Compared to other self-promotional schemes hatched by the one-time Hawaiian slacker, the Guinness angle appears downright classy. By Latour's own admission, he'll do nearly anything for publicity. When pressed for a provocative photo to accompany this article, he even abandoned his longtime motto regarding publicity: "No shame, no dignity, but no frontal nudity."
As that motto implies, only rarely does Latour yield to good taste. Late last year, he began offering a funeral lei.

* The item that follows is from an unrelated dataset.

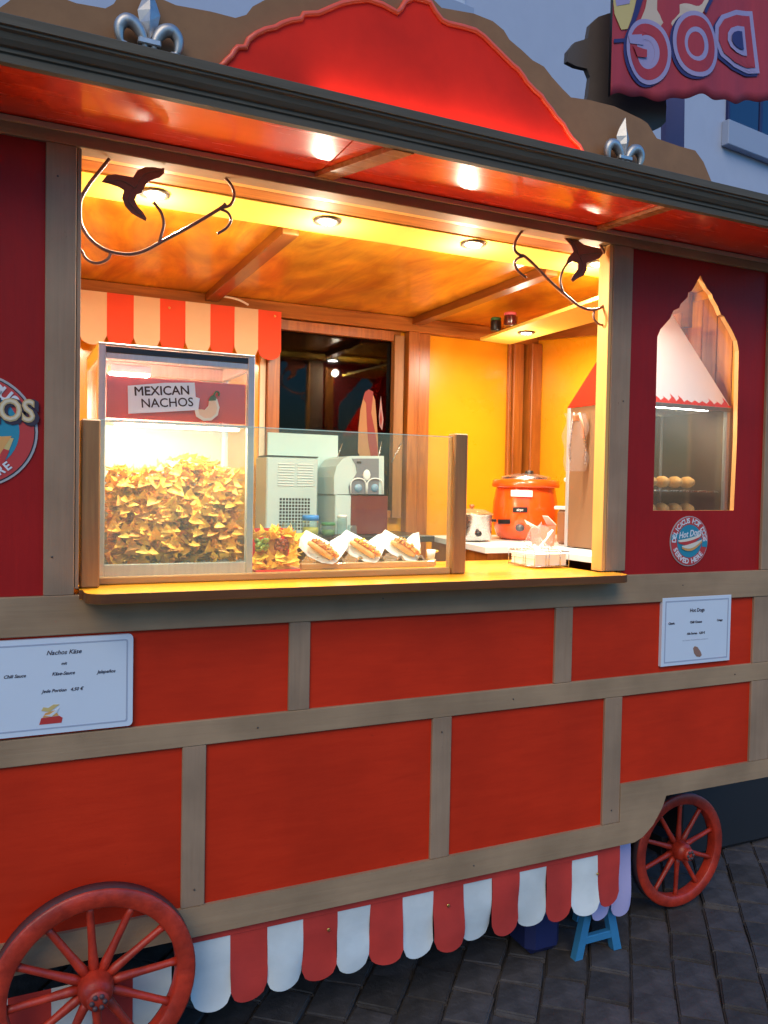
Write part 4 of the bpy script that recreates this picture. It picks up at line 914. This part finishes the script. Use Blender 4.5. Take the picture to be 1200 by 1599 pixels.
for u in (560, 586):
    P = [at(u+12*math.cos(R(180-20*k_)), 756-9*math.sin(R(180-20*k_)), yf-.010) for k_ in range(10)]
    b.tube([at(u-12, 771, yf-.01)]+P+[at(u+12, 771, yf-.01)], .0035, WHITE, 8)
    c_ = at(u, 762, yf-.006); b.lathe([(0, -.002), (.019, -.002), (.02, .0015)], c_, mat('tap_blue', (.16, .30, .42), .2, coat=.5), 20, 'y')
b.build('taps', sm)
b = MB(); c_ = at(573, 742, yf-.008); b.blob(c_, (.020, .006, .028), WHITE, 0, 2); c_ = at(561, 722, yf-.006); b.box(c_.x-.012, c_.x+.012, yf-.008, yf-.0045, c_.z-.005, c_.z+.005, BLACK, .001); b.build('emblem_plate', sm)
a_ = at(524, 773, yf); b_ = at(548, 832, yf); c_ = at(600, 832, yf)
b = MB(); b.box(a_.x, b_.x, yf, 1.54, 1.371, a_.z, APPL, .004); b.build('body_side', sm)
b = MB(); b.box(b_.x+.001, c_.x+.02, yf+.004, 1.54, 1.371, a_.z-.001, mat('machine_red_front', (.13, .018, .016), .3, coat=.4), .003); b.build('red_front', sm)
def jar(x, y, z, r, h, M, lid=None, fill=None, label='', lidh=.012, name='jar', cat='jar'):
    t_ = thing(name, label, cat, (x, y, z))
    b = MB(); b.lathe([(0, .0), (r*.92, 0), (r, .006), (r, h*.85), (r*.9, h)], (x, y, z+.0005), M, 20); b.build('body', t_)
    if fill: b = MB(); b.lathe([(0, .002), (r*.9, .002), (r*.9, h*.55), (0, h*.55)], (x, y, z), fill, 16); b.build('contents', t_)
    if lid: b = MB(); b.lathe([(0, h+lidh), (r*.9, h+lidh), (r*.98, h+lidh*.7), (r*.98, h*.97), (r*.9, h*.97)], (x, y, z), lid, 20); b.build('lid', t_)
    return t_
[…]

His first taker was a New Englander whose Hawaii-following pal would be soon pushing up the daisies. "I was just about to ask the customer if she'd take a photo of the guy wearing a lie in the coffin," he says. "But I decided at the last minute that that might be too much. I settled for just getting a new slogan out of the experience: 'Lei'd to rest!'"
Such shenanigans make terrific newspaper copy, and Latour knows it. He gleefully rattles off publications that have fallen prey to his charms or aggression. He's appeared in the New York Times and the Washington Post, along with a host of obscurities; something called the Washington Beverage Journal is responsible for the freshest clip in his flowering scrapbook.
(Full disclosure: Washington City Paper has been more than an enabler. Latour traces his PR back to 1993, when a 300-word blurb detailed the launch of his business.)
Latour has been known to leave leis in the dressing room at Blues Alley, one of a host of local watering holes where he fills in behind the bar, in hopes that the visiting artist will hit stage wearing his wares. So far, Sally "Hot Lips Houlihan" Kellerman and trumpeter Maynard Ferguson have taken the bait.
Latour's latest bid for the media spotlight involves the District's cable-access station. District Cablevision prohibits overt advertising of products or services, but Latour has stretched that policy to its outer limit. So far, he's taped two episodes of "Lei Man's World." For 30 minutes, he and guest or guess sit in a local restaurant, ostensibly reviewing meals and movies while attired in Hawaiian garb (leis required). At the end of each episode, viewers are asked to phone in their own movie reviews. The number shown will in fact connect callers to Latour's floral service, the name of which also adorns the MC's hat. Alas, District Cablevision has yet to schedule an air date for the show.
As for the world's biggest lei, Latour eventually ascertains that Guinness does, in fact, register such a record: 200 feet. Characteristically, the big number doesn't dismay him. "I'm told that was a paper lei," he says, "So I'm going to try to get the record for a real floral lei. I could go at least 60 feet without any problem. I've just gotta get a sponsor."